Records excerpted from a collection
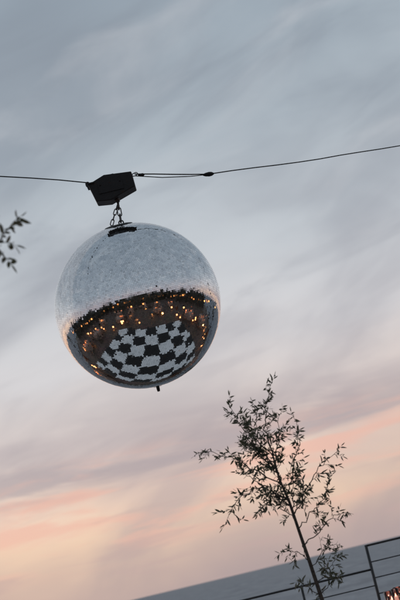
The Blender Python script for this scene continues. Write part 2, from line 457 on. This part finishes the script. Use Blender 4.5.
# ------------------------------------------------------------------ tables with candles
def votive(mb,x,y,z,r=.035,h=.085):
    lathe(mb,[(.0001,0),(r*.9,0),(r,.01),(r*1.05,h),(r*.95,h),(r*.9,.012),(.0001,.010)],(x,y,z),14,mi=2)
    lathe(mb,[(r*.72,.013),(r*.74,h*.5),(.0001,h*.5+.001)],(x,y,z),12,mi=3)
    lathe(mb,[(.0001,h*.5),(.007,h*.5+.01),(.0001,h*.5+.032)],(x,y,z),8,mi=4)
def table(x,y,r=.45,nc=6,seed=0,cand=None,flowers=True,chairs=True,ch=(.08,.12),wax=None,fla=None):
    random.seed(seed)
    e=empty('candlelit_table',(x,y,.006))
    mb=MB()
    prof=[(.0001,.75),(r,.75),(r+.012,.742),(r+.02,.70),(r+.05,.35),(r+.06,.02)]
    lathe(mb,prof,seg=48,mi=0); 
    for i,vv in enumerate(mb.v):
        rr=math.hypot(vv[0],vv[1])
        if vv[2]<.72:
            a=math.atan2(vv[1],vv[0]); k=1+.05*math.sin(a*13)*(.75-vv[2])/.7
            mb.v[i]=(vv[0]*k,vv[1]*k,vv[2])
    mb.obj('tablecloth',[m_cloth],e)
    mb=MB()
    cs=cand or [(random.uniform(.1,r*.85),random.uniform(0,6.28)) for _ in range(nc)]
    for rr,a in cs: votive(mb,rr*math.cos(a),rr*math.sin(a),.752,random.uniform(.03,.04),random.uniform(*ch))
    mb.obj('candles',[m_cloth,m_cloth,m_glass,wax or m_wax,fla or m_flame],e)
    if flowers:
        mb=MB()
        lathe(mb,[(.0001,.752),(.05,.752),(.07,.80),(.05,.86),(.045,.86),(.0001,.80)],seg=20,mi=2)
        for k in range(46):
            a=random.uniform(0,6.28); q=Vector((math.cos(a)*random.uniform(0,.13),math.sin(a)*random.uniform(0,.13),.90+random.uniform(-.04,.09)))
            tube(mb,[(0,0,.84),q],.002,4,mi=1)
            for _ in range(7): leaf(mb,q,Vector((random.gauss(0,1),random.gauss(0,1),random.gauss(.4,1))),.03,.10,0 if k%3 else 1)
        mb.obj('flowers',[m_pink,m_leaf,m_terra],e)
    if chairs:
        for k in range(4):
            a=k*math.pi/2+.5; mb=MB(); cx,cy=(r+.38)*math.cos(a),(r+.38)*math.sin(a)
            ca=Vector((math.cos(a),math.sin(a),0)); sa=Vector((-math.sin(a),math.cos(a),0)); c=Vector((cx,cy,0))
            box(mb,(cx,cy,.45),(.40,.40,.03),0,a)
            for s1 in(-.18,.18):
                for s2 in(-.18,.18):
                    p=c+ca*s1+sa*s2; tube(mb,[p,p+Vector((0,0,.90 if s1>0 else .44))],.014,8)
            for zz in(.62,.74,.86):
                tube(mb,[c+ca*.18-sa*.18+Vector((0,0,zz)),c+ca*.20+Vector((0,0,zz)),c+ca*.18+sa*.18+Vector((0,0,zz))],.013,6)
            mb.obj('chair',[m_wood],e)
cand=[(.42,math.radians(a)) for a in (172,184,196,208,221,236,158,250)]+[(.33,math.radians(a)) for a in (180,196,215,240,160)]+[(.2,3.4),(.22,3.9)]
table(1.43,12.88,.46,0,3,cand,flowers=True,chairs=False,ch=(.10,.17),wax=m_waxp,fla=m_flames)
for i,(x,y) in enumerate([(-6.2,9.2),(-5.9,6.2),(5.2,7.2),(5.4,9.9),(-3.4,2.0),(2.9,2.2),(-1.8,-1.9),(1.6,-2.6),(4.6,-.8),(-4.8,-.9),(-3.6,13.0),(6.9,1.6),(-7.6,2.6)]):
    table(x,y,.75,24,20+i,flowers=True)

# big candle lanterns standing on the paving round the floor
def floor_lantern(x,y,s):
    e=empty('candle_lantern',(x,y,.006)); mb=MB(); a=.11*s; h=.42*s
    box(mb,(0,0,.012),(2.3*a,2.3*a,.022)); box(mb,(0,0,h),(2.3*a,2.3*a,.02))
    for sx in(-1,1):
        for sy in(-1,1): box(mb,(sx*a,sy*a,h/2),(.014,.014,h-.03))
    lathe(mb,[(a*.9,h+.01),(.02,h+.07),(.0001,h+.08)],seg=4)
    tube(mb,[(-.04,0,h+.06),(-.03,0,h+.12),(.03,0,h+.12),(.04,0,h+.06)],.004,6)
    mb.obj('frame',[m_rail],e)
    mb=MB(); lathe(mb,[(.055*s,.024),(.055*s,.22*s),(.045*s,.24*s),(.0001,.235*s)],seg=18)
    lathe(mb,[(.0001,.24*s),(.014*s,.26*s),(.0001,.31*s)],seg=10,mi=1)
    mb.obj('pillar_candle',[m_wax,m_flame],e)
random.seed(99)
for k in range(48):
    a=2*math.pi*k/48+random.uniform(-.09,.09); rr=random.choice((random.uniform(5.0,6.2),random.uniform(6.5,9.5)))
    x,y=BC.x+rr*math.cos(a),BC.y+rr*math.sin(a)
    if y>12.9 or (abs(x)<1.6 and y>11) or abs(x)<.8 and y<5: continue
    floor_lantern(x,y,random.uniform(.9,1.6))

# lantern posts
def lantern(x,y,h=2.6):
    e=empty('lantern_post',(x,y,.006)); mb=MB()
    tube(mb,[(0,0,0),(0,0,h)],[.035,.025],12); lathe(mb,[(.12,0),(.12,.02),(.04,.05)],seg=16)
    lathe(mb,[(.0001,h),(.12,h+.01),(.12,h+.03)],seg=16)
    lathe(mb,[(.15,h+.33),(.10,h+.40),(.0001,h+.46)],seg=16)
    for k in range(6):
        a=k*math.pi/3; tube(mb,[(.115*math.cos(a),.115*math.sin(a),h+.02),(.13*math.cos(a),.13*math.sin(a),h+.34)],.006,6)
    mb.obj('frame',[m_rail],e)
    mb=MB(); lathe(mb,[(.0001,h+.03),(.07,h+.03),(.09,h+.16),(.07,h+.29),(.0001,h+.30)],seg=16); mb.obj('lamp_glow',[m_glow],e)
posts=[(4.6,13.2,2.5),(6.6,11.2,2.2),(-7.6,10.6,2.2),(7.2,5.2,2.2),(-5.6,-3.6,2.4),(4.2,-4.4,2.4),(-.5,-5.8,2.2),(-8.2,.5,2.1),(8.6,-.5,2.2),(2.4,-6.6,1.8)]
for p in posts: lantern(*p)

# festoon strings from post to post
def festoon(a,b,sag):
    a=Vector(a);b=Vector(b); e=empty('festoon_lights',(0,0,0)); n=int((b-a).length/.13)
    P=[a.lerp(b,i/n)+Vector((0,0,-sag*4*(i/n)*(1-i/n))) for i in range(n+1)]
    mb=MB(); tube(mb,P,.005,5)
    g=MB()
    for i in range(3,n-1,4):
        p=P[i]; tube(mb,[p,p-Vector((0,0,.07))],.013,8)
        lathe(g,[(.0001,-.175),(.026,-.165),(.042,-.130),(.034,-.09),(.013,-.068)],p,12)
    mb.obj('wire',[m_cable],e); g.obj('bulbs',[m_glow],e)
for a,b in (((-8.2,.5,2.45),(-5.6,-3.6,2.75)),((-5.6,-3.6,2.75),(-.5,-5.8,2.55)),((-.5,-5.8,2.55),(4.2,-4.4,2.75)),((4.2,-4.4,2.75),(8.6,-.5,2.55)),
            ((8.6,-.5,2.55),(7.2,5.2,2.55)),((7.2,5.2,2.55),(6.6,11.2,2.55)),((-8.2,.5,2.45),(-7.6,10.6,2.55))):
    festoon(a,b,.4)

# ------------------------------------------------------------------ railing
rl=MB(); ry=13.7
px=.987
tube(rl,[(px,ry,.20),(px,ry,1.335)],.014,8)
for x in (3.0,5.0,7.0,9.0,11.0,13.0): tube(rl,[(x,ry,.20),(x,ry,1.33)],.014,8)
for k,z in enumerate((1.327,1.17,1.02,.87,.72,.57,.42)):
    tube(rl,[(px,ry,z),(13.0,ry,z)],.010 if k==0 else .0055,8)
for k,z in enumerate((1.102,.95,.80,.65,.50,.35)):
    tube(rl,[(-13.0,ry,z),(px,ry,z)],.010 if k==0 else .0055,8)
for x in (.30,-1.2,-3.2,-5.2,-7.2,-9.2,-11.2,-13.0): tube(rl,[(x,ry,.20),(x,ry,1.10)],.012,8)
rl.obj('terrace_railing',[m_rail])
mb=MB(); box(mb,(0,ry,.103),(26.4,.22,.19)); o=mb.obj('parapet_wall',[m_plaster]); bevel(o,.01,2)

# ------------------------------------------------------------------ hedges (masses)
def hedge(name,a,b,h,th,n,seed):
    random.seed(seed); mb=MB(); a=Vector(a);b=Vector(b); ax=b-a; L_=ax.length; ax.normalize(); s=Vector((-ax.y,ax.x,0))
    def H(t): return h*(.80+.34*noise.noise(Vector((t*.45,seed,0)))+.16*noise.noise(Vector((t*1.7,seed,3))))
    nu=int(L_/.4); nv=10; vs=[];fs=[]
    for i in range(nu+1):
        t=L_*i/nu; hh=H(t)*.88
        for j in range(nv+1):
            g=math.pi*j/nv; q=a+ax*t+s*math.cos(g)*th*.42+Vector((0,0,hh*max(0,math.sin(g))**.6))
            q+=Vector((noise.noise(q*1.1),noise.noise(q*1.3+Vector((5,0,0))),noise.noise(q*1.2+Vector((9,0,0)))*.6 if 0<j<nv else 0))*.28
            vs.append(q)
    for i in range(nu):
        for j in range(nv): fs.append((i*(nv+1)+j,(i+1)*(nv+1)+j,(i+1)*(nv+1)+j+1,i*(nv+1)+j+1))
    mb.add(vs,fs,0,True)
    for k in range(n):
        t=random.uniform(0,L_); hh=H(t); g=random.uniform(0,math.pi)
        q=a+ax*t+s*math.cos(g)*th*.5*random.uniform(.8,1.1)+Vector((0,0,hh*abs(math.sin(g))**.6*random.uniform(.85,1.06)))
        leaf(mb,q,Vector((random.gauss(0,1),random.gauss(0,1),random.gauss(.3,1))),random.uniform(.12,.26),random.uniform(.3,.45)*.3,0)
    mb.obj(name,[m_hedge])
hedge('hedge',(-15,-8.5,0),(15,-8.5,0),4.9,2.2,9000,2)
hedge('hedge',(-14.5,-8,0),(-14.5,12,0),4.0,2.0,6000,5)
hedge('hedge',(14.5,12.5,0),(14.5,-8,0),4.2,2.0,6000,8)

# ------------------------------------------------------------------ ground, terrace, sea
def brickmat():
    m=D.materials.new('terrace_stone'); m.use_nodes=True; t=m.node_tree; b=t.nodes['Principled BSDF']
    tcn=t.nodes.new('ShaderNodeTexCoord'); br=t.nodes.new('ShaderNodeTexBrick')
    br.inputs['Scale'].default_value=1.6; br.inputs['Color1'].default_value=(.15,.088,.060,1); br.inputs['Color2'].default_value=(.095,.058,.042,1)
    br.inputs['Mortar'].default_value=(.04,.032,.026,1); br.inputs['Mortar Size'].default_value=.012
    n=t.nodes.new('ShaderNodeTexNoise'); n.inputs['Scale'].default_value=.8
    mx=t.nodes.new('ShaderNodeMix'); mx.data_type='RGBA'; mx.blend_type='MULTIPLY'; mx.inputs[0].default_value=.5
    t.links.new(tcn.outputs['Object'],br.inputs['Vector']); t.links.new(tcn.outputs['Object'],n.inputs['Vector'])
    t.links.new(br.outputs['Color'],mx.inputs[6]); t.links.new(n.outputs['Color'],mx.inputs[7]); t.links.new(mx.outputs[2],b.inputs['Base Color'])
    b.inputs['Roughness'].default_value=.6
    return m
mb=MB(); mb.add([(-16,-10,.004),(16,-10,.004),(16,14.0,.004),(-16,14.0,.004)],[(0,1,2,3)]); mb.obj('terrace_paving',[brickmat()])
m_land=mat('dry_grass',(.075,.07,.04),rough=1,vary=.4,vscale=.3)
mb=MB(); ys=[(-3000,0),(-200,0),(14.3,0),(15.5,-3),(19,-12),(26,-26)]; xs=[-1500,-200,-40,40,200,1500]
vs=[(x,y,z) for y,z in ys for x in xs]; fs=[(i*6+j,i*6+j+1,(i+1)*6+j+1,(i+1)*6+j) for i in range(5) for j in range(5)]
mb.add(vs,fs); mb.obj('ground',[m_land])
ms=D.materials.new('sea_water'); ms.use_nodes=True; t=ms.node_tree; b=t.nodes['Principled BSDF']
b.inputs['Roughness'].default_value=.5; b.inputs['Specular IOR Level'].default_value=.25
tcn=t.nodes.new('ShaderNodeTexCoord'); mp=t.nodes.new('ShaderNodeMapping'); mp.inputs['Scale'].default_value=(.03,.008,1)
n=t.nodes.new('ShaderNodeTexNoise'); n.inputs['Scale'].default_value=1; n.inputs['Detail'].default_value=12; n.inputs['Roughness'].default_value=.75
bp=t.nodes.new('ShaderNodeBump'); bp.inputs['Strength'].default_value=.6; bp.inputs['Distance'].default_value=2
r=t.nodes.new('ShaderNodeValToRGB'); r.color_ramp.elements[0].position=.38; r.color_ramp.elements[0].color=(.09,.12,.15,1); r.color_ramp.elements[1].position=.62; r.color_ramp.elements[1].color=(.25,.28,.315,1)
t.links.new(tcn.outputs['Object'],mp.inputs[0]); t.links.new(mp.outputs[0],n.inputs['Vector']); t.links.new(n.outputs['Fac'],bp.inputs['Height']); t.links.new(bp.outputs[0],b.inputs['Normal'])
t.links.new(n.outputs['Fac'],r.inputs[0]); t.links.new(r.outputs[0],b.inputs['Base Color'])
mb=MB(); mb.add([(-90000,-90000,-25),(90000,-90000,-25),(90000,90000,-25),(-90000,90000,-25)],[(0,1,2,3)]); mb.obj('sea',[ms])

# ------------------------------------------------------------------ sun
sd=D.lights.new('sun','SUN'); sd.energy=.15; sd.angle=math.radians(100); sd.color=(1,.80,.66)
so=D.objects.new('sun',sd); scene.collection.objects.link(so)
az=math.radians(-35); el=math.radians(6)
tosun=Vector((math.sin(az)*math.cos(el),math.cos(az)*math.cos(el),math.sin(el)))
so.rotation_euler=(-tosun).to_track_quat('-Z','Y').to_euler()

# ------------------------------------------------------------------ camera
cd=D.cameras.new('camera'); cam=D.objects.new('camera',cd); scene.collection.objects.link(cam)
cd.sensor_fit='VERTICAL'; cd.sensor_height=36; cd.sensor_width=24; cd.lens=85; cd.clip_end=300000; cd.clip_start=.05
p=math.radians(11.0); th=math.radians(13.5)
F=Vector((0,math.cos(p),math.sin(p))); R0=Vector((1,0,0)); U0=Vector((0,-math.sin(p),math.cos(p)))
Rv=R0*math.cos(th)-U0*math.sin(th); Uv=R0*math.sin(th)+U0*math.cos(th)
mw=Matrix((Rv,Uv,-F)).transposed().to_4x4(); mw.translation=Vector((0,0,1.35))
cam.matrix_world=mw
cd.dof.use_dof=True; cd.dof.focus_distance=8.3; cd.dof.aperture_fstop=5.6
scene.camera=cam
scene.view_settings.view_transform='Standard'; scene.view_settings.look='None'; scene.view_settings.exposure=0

--

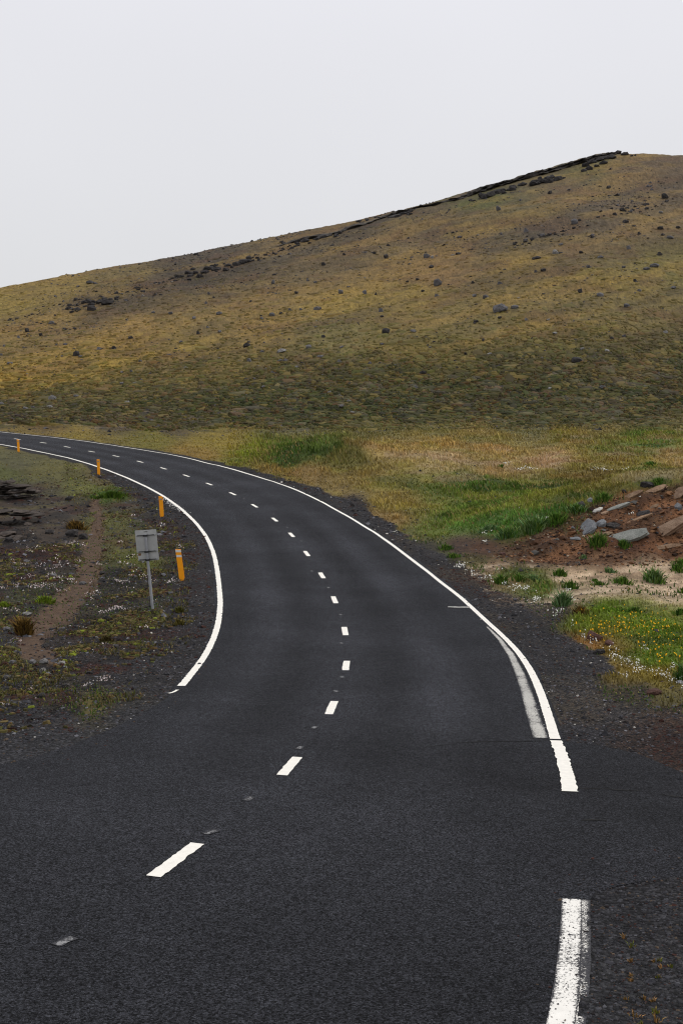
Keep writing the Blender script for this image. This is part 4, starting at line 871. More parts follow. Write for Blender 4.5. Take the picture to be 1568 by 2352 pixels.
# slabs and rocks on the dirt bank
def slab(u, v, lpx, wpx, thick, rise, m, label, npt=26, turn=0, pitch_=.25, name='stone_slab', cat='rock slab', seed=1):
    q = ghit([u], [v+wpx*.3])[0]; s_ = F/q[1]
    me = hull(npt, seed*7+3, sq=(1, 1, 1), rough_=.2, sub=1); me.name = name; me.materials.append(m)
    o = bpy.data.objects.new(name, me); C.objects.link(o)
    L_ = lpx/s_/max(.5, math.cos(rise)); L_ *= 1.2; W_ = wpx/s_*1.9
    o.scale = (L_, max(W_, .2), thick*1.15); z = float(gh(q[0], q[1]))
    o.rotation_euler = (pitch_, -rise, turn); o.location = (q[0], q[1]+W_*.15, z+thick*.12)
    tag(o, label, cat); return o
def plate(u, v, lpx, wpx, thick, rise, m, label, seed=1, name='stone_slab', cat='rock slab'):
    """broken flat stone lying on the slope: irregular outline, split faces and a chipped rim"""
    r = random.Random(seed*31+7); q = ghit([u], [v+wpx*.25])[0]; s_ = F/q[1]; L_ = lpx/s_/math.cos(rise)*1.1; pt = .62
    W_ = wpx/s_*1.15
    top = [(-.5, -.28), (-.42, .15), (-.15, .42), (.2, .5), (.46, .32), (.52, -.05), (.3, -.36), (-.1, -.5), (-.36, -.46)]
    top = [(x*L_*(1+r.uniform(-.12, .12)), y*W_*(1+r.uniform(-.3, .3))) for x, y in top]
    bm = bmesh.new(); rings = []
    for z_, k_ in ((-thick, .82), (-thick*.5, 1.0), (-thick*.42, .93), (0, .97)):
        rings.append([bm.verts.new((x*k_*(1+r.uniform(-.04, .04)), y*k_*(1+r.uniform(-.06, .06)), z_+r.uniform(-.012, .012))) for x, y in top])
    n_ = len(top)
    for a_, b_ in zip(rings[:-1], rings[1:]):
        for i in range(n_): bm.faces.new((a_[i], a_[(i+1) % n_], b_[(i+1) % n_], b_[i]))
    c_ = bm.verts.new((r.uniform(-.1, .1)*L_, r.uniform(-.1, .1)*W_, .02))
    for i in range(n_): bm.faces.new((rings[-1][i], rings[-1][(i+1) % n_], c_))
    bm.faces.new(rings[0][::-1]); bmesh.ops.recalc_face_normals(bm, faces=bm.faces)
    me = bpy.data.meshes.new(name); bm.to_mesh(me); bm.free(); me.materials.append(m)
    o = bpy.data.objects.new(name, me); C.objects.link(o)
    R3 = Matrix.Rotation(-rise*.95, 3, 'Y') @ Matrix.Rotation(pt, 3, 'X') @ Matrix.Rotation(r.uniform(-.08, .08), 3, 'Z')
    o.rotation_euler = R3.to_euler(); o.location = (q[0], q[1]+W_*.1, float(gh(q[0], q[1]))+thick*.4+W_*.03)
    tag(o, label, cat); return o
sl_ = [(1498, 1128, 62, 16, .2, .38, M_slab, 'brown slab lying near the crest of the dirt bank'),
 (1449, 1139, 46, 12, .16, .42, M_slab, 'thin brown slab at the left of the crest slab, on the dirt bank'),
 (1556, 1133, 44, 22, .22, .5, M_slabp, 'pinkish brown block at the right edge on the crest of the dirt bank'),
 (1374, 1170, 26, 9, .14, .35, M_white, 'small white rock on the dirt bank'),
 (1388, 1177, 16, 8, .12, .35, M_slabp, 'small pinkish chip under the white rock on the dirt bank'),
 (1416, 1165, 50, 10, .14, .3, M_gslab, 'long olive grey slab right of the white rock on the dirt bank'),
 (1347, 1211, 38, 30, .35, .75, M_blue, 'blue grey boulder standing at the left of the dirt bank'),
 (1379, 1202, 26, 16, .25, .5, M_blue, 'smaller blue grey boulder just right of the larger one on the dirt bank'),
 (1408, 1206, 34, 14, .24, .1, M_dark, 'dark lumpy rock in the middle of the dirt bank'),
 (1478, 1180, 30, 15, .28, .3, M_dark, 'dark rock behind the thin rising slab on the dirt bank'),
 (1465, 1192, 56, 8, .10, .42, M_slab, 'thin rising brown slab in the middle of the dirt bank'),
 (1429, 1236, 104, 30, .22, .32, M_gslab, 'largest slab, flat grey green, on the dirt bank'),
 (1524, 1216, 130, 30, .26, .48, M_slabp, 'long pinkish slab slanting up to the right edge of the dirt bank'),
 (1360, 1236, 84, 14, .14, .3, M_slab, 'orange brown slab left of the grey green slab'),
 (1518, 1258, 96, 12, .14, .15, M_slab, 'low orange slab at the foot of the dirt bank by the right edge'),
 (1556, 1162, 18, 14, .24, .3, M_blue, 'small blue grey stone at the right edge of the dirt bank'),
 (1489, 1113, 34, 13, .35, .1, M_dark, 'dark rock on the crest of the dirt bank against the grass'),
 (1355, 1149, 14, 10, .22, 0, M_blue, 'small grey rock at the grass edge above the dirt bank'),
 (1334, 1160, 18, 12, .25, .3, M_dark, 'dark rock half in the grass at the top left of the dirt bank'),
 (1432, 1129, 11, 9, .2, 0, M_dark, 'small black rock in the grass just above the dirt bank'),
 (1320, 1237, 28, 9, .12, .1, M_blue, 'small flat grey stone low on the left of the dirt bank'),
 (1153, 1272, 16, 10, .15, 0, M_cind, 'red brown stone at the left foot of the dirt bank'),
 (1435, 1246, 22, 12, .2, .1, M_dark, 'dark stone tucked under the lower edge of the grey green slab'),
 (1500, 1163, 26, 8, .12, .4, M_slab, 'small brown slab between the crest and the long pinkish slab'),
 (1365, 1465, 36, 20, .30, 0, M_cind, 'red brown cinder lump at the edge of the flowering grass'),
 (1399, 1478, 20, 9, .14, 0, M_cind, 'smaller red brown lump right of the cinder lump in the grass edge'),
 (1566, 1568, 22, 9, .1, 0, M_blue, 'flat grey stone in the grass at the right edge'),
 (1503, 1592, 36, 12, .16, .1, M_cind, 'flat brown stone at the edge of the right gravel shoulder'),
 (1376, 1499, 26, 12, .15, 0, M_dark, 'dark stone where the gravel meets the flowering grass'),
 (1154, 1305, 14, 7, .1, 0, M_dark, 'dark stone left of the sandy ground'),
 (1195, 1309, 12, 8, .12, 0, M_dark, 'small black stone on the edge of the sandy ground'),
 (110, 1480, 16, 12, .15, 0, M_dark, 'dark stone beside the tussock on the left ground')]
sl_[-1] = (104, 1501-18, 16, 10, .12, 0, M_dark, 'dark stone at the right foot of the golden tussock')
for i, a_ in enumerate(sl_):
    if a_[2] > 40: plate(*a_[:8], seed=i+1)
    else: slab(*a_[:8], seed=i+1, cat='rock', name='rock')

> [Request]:
Print the lines from the line containing "The Blender Python" to the line containing "for rr,a in", both ends included, exactly and with nothing added.

> [Result of the task]:
The Blender Python script for this scene continues. Write part 2, from line 457 on. This part finishes the script. Use Blender 4.5.
# ------------------------------------------------------------------ tables with candles
def votive(mb,x,y,z,r=.035,h=.085):
    lathe(mb,[(.0001,0),(r*.9,0),(r,.01),(r*1.05,h),(r*.95,h),(r*.9,.012),(.0001,.010)],(x,y,z),14,mi=2)
    lathe(mb,[(r*.72,.013),(r*.74,h*.5),(.0001,h*.5+.001)],(x,y,z),12,mi=3)
    lathe(mb,[(.0001,h*.5),(.007,h*.5+.01),(.0001,h*.5+.032)],(x,y,z),8,mi=4)
def table(x,y,r=.45,nc=6,seed=0,cand=None,flowers=True,chairs=True,ch=(.08,.12),wax=None,fla=None):
    random.seed(seed)
    e=empty('candlelit_table',(x,y,.006))
    mb=MB()
    prof=[(.0001,.75),(r,.75),(r+.012,.742),(r+.02,.70),(r+.05,.35),(r+.06,.02)]
    lathe(mb,prof,seg=48,mi=0); 
    for i,vv in enumerate(mb.v):
        rr=math.hypot(vv[0],vv[1])
        if vv[2]<.72:
            a=math.atan2(vv[1],vv[0]); k=1+.05*math.sin(a*13)*(.75-vv[2])/.7
            mb.v[i]=(vv[0]*k,vv[1]*k,vv[2])
    mb.obj('tablecloth',[m_cloth],e)
    mb=MB()
    cs=cand or [(random.uniform(.1,r*.85),random.uniform(0,6.28)) for _ in range(nc)]
    for rr,a in cs: votive(mb,rr*math.cos(a),rr*math.sin(a),.752,random.uniform(.03,.04),random.uniform(*ch))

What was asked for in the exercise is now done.